One frequent grant recipient is the climate activist group 350.org, which was co-founded by environmental journalist Bill McKibben in 2008. Named for a safer concentration of carbon dioxide in the atmosphere, 350 parts per million, the group has chapters in 70 countries and has adopted online organizing techniques to target fossil fuel producers with protests and pressure campaigns. A review of the Rockefeller Brothers Fund's disclosure records shows a little more than $2 million in grants to the group over 12 years.

"I think they understood from the start the power of their name to help people understand the necessity of this transition," McKibben told Newsweek via email.

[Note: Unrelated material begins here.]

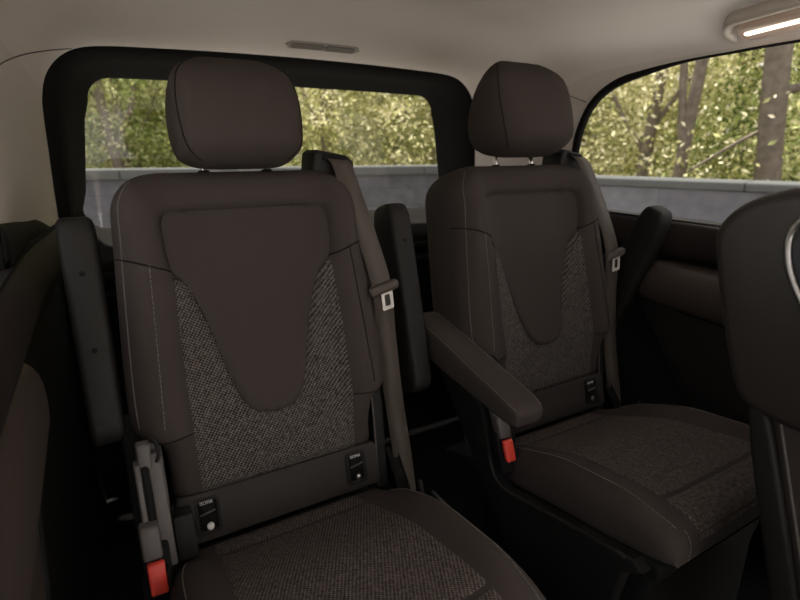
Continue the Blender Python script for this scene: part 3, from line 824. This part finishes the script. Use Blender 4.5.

Bill McKibben KeystoneXL 350.org climate activism
Environmental writer and 350.org co-founder Bill McKibben at a Keystone XL protest in 2011 in Washington, D.C. McKibben has noted that the Rockefellers aren't the only oil heirs to put their money into climate action. Josh Lopez/Courtesy of 350.org

In addition to directing their spending toward climate action, the Rockefeller groups have also shifted their income streams by divesting from fossil fuel interests. The Rockefeller Foundation announced its move away from fossil fuel investments in 2020, following similar action by the Rockefeller Family Fund in 2016 and the Rockefeller Brothers Fund in 2014.

McKibben recalled attending an event in 2014 to announce the Rockefeller Brothers Fund's divestment.

"I remember thinking, the oldest oil fortune on Earth has decided that oil is not the future in any way; we're getting somewhere," McKibben said.

McKibben noted that the Rockefellers aren't the only oil heirs to put their money into climate action. For example, Aileen Getty, an heir to the Getty Oil fortune, uses her foundation and public profile to support climate solutions. The Pew Charitable Trusts have also funded numerous projects on climate policy and clean energy over the years. The Pew family fortune originally derives from Jospeh Pew's Sun Oil Company, now Sunoco.

"Remember, the whole point of movements is to convince people to change," McKibben said. "When people, and families, do change then we celebrate."